When gravitational waves were first detected a few weeks ago, excitement spread throughout the scientific community, and the prediction made by Einstein's general theory of relativity 100 years was finally confirmed. Furthermore, humanity now has a new way of observing the universe, opening up an infinite number of possibilities for future discoveries.
How were these waves created? Scientists believe that they stem from a collision of two black holes around 30 times the mass of the sun, which sent ripples through spacetime that contained energy three times more massive than the sun. For around 1.3 billion years, these waves travelled through the depths of space until they were detected by the Laser Interferometer Gravitational-Wave Observatory (LIGO).
Even more interesting, the signal of the captured wave revealed a sound that resembled a "thump" and lasted approximately two-tenths of a second. Much like sound waves are created when two cars crash into each other, the ancient collision of two black holes created gravitational waves that echoed into space.
In order to detect these waves and the sounds that stem from them, LIGO uses multiple detectors around the world.
"It's like listening to music. You might have the bass in the left channel, the snares in the right," said Scott Hughes, a theoretical physicist at the Massachusetts Institute of Technology (MIT).
Listening to these sounds tells us stories about the universe that only gravitational waves can tell us. Prior to their discovery, these stories would be lost in the cosmic noise that was created by the Big Bang.
Although you might think that the sound of two black holes colliding into each other would make a much more intense, chaotic sound, there is a physical reason for the absence of these characteristics.
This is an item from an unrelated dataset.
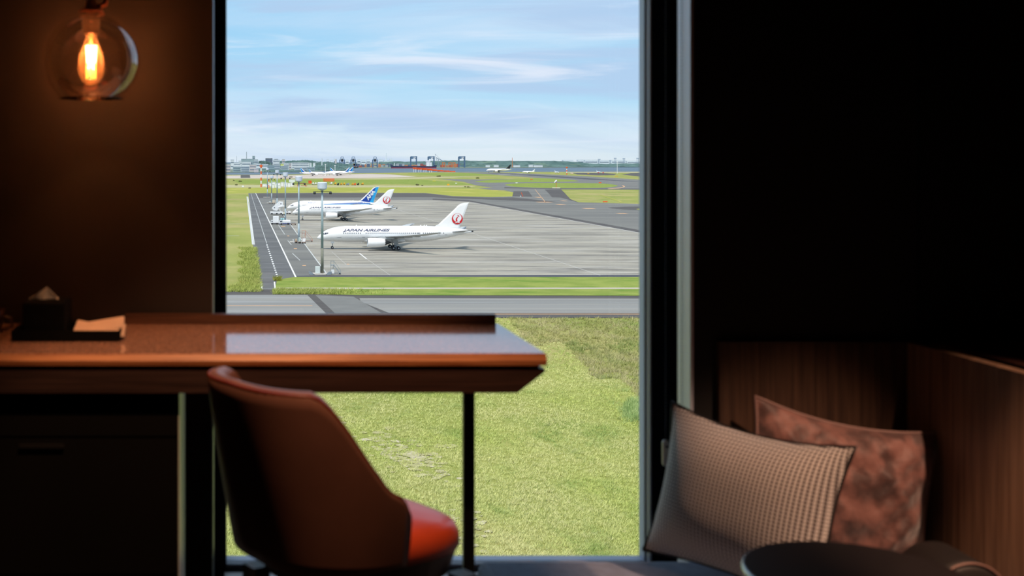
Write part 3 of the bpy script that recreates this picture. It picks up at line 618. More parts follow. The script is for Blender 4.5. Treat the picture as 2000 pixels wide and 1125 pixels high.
# ------------------------------------------------------------------ vehicles
def truck(name, px0, px1, pyb, hgt, label, cat, mb, cab=.3, cabside=-1, mc=None, roofextra=False, kind='box'):
    D = DEP(pyb); x0 = (px0 - VX) * D / F; x1 = (px1 - VX) * D / F; z0 = LIFT[0] if D < 1000 else .035; w = x1 - x0; dp = min(2.4, max(1.5, w * .45))
    r = thing(name, ((x0 + x1) / 2, D, z0), label, cat); mc = mc or m_pale
    MB().bevbox((x0 + .05, D - dp / 2, z0 + .35), (x1 - .05, D + dp / 2, z0 + .75), .05).build('chassis', M('chassis_navy', (70, 80, 140), .5, var=.1) if kind == 'tank' else m_dgrey, r)
    cw = w * cab
    ca, cb = (x0, x0 + cw) if cabside < 0 else (x1 - cw, x1)
    ch = min(hgt, 2.1)
    sl = .3 * (1 if cabside < 0 else -1)
    fr_, bk = (ca, cb) if cabside < 0 else (cb, ca)
    MB().prism([(fr_, z0 + .7), (bk, z0 + .7), (bk, z0 + ch), (fr_ + sl, z0 + ch), (fr_, z0 + 1.25)], 'y', D - dp / 2, D + dp / 2).build('cab', mc, r)
    MB().box((min(fr_ + sl, bk) + .12, D - dp / 2 - .02, z0 + 1.25), (max(fr_ + sl, bk) - .12, D - dp / 2 - .0, z0 + ch - .2)).build('cab_window', m_glassdk, r)
    ba, bb = (cb + .05, x1) if cabside < 0 else (x0, ca - .05)
    if bb - ba > .4:
        if kind == 'tank':
            q = MB(); q.bevbox((ba, D - dp / 2, z0 + .75), (bb, D + dp / 2, z0 + hgt), .25); q.build('tank_body', mb, r)
        else:
            MB().bevbox((ba, D - dp / 2, z0 + .7), (bb, D + dp / 2, z0 + hgt), .06).build('cargo_body', mb, r)
    for xx in (x0 + w * .2, x1 - w * .22):
        for yy in (D - dp / 2, D + dp / 2): MB().tube((xx, yy - .12, z0 + .42), (xx, yy + .12, z0 + .42), .42, n=12).build('wheel', m_tyre, r)
    return r, x0, x1, D, z0
b1 = truck('catering_truck', 528.5, 544.5, 438.5, 4.1, 'tall white box truck on the apron left of the blue and white tank truck', 'truck', m_pale, .28)
b2 = truck('tank_truck', 545, 567.5, 439, 2.3, 'white tank truck with blue lower body, right of the tall box truck', 'truck', m_pale, .3, kind='tank')
for i, x in enumerate((549.5, 553.5)): tag(MB().lathe([(.25, 2.32), (.5, 2.4), (.5, 3.1), (.3, 3.3)], ((x - VX) * b2[3] / F, b2[3], LIFT[0]), 10, True, True).build('beacon_drum', M('teal_plastic', (150, 196, 200), .4, var=.1)), ('pale teal drum on the tank truck roof, nearer the cab' , 'pale teal drum on the tank truck roof, nearer the mast')[i], 'drum')
# boarding stair truck (long white chassis with a sloping enclosed stair)
Ds = DEP(419); z0 = LIFT[0]
def sx(p): return (p - VX) * Ds / F
def sz(py): return H - (py - VY) * Ds / F
r = thing('boarding_stairs', (sx(541), Ds, z0), 'white boarding stair truck with enclosed sloping stair, ahead of the airliner noses', 'stairs')
MB().bevbox((sx(528), Ds - 1.4, z0 + .5), (sx(552), Ds + 1.4, z0 + 1.7), .1).build('chassis', m_pale, r)
MB().prism([(sx(531), sz(406)), (sx(534), sz(410.5)), (sx(541), sz(411.5)), (sx(546), sz(405.5)), (sx(552.5), sz(404)), (sx(552.5), sz(394)), (sx(545), sz(393.5))], 'y', Ds - 1.2, Ds + 1.2).build('stair_housing', m_pale, r)
MB().prism([(sx(543), sz(405)), (sx(555), sz(403)), (sx(555), sz(401)), (sx(552.5), sz(400.5))], 'y', Ds - 1.5, Ds + 1.5).build('landing', m_pale, r)
q = MB(); q.bar((sx(535), Ds - 1, z0 + 1.6), (sx(545), Ds - 1, sz(406)), .2); q.bar((sx(549), Ds - 1, z0 + 1.6), (sx(549), Ds - 1, sz(406)), .25); q.bar((sx(545), Ds - 1, z0 + 1.6), (sx(537), Ds - 1, sz(410)), .2); q.build('lift_frame', m_steel, r)
for xx in (536, 548.5): MB().box((sx(xx) - .35, Ds - 1.22, sz(398 if xx > 540 else 405.5) - .3), (sx(xx) + .35, Ds - 1.2, sz(398 if xx > 540 else 405.5) + .3)).build('stair_window', m_glassdk, r)
for xx in (531, 540.5, 549):
    for yy in (-1.35, 1.35): MB().tube((sx(xx), Ds + yy - .15, z0 + .5), (sx(xx), Ds + yy + .15, z0 + .5), .5, n=12).build('wheel', m_tyre, r)
truck('service_van', 559, 568, 418.5, 1.9, 'low white service van under the blue-tailed airliner nose', 'van', m_pale, .4)
truck('tow_tractor', 551, 556.5, 421, 1.7, 'small beige tow tractor by the boarding stair truck', 'tractor', M('beige_paint', (226, 216, 170), .5, var=.1), .5)
def cart(px0, px1, pyb, h, m, label):
    D = DEP(pyb); x0 = (px0 - VX) * D / F; x1 = (px1 - VX) * D / F; z0 = LIFT[0]
    r = thing('equipment_cart', ((x0 + x1) / 2, D, z0), label, 'cart')
    MB().bevbox((x0, D - .7, z0 + .35), (x1, D + .7, z0 + .6), .04).build('deck', M('cart_brown', (150, 118, 96), .6, var=.1), r)
    MB().bevbox((x0 + .15, D - .6, z0 + .6), (x1 - .2, D + .6, z0 + h), .08).build('load', m, r)
    MB().bar((x0, D, z0 + .5), (x0 - .6, D, z0 + .9), .08).build('tow_bar', m_dgrey, r)
    for xx in (x0 + .3, x1 - .3):
        for yy in (-.65, .65): MB().tube((xx, D + yy - .08, z0 + .25), (xx, D + yy + .08, z0 + .25), .25, n=10).build('wheel', m_tyre, r)
cart(576, 581, 474.8, 1.5, M('tan_cover', (196, 170, 140), .7, var=.1), 'brown equipment cart with tan load beside the second mast foot')
cart(582.5, 588, 475.5, 2.2, M('pale_teal_cover', (186, 204, 200), .7, var=.1), 'equipment cart with pale teal load right of the second mast foot')
cart(590, 597, 476, 1.4, m_pale, 'low equipment cart with white load under the orange-railed steps')
cart(568, 578, 439.6, 1.4, M('grey_cover', (160, 158, 155), .7, var=.1), 'grey equipment cart just behind the tank truck')
cart(525, 530, 397.8, 1.6, M('pale_teal_cover2', (200, 208, 206), .7, var=.1), 'cart with pale load at the foot of the fifth mast')
cart(531.5, 537, 398, 2.8, M('cream_cover', (214, 200, 180), .7, var=.1), 'cart with tall cream load right of the fifth mast')
q = tag(MB().prism([((571.5 - VX) * D2 / F, LIFT[0] + 1.4), ((573 - VX) * D2 / F, LIFT[0] + 1.5), ((574.5 - VX) * D2 / F, LIFT[0]), ((573 - VX) * D2 / F, LIFT[0])], 'y', D2 - .6, D2 - .2).build('barrier_board', m_pale), 'leaning white barrier board at the second mast, nearest the service road', 'barrier')
# ------------------------------------------------------------------ airfield equipment on the grass beyond the apron
def simplebox(name, px0, px1, pyb, pyt, m, label, cat, group=None, roof=None, dep=6.0):
    D = DEP(pyb); x0 = (px0 - VX) * D / F; x1 = (px1 - VX) * D / F; zt = max(H - (pyt - 1.0 - VY) * D / F, .8); z0 = .01
    r = thing(name, ((x0 + x1) / 2, D, z0), label, cat, group)
    MB().bevbox((x0, D - dep / 2, z0), (x1, D + dep / 2, zt), min(.15, (x1 - x0) * .1)).build('body', m, r)
    MB().box((x0 - .2, D - dep / 2 - .2, zt), (x1 + .2, D + dep / 2 + .2, zt + .25)).build('roof', roof or m_pale, r)
    return r
wt = [(513, 519, 364.6, 360.5), (519.5, 524, 366, 361), (526, 531, 364, 358.5), (531, 536, 367.6, 361), (532, 538, 362, 356.8), (537, 542, 367, 359.5), (542.5, 547.5, 364.5, 358.5), (543, 548, 368, 363), (548.5, 554, 364, 357), (555, 561, 364.6, 358), (562, 567, 365, 358.5), (567.6, 572.6, 364.4, 357.6)]
wl = ['small white storage tent nearest the orange mast, first of the white cluster', 'low white storage tent in front of the thin orange mast', 'white storage tent behind the thin orange mast', 'white container at the front of the cluster under the fourth mast lantern',
      'white container at the back of the cluster beside the fifth floodlight mast', 'tall white container front row between two floodlight masts', 'white container directly behind the fourth floodlight mast', 'front low white container beside the fourth floodlight mast',
      'tall white container right of the fourth floodlight mast', 'white container behind the third floodlight mast, before the last pair', 'second last white container of the white cluster', 'last white container of the cluster, before the yellow vehicles']
for (a, b, c_, d), l in zip(wt, wl): simplebox('storage_container', a, b, c_, d, m_pale, l, 'container', 'white containers beyond the apron', dep=5)
simplebox('white_shelter', 564.5, 576, 356, 351.6, m_pale, 'white rounded shelter behind the containers at the second mast lantern', 'shelter')
simplebox('orange_box_hut', 602.5, 608.5, 358.5, 354, m_orangep, 'bright orange equipment hut beyond the white containers', 'hut', roof=m_orangep)
for i, (a, b, c_, m, l, t) in enumerate((
    (609, 613, 361, m_pale, 'white parked car first beside the orange hut', .4), (614, 618, 361, m_pale, 'white parked car second from the orange hut', .4), (619, 624, 361, m_pale, 'white parked van third from the orange hut', .4),
    (644, 649, 360.4, m_pale, 'white parked lorry alone left of the yellow machines', .4), (652.5, 657, 361, m_amber, 'first yellow digger of the parked machine row', .4), (658, 662, 362, m_dgrey, 'dark parked machine next to the first yellow digger', .5),
    (664, 668.5, 361.6, m_amber, 'second yellow machine in the parked row', .4), (670, 674, 361.4, m_amber, 'third yellow machine in the parked row', .4), (676, 682, 362, m_steel, 'grey parked lorry amid the yellow machines', .4),
    (686.5, 690.5, 361.8, m_amber, 'yellow machine beside the red one in the row', .4), (691, 695, 362, m_orangep, 'red orange machine in the parked row', .4), (697, 701, 361.8, m_dgrey, 'dark lorry near the end of the parked row', .5), (705.5, 710, 361.4, m_amber, 'last yellow machine at the end of the parked row', .4))):
    truck('parked_vehicle', a, b, c_, 3.2, l, 'vehicle', m, t, mc=m)
cross = MB(); Dq = DEP(364)
r = thing('red_steelwork', ((590 - VX) * Dq / F, Dq, .3), 'red and orange steel scaffold on the soil behind the second mast', 'scaffold')
for a, b in (((581, 364), (584, 358)), ((584, 358), (602, 359)), ((596, 358), (597, 367)), ((588, 362), (600, 363)), ((592, 358), (598, 364)), ((581, 358), (582, 366))): cross.bar(P(a[0], a[1], Dq), P(b[0], b[1], Dq), .5)
cross.build('frame', M('red_steel', (170, 62, 44), .6, var=.1), r)
q = MB(); Dq = DEP(354.8)
r = thing('orange_barrier_fence', ((642 - VX) * Dq / F, Dq, .3), 'long orange lattice localiser array in front of the distant airliners', 'antenna array')
for i in range(11):
    x = 632 + i * 2.05; MB().bar(P(x, 354.85, Dq), P(x, 348.4, Dq), .7).build('post', m_orangep, r)
for y in (349, 351.2, 353.2): MB().bar(P(632, y, Dq), P(653, y, Dq), .9).build('rail', m_orangep, r)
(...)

"At some level black holes are simple objects. They're able to be described by their mass and their spin, so they're relatively simple objects," LIGO Hanford's lead scientist Mike Landry said. "You haven't got matter there. You have mass but no matter. They're just objects of pure space-time."
Ultimately, the scientists are satisfied with what they have so far and hope to use the findings to open up a whole new path for exploring the universe.
"We were very fortunate to have such a clear signal," Landry said. "We could also imagine that the very first signal would be an ambiguous one. It turned out to be very, very clear and unambiguous, which was great."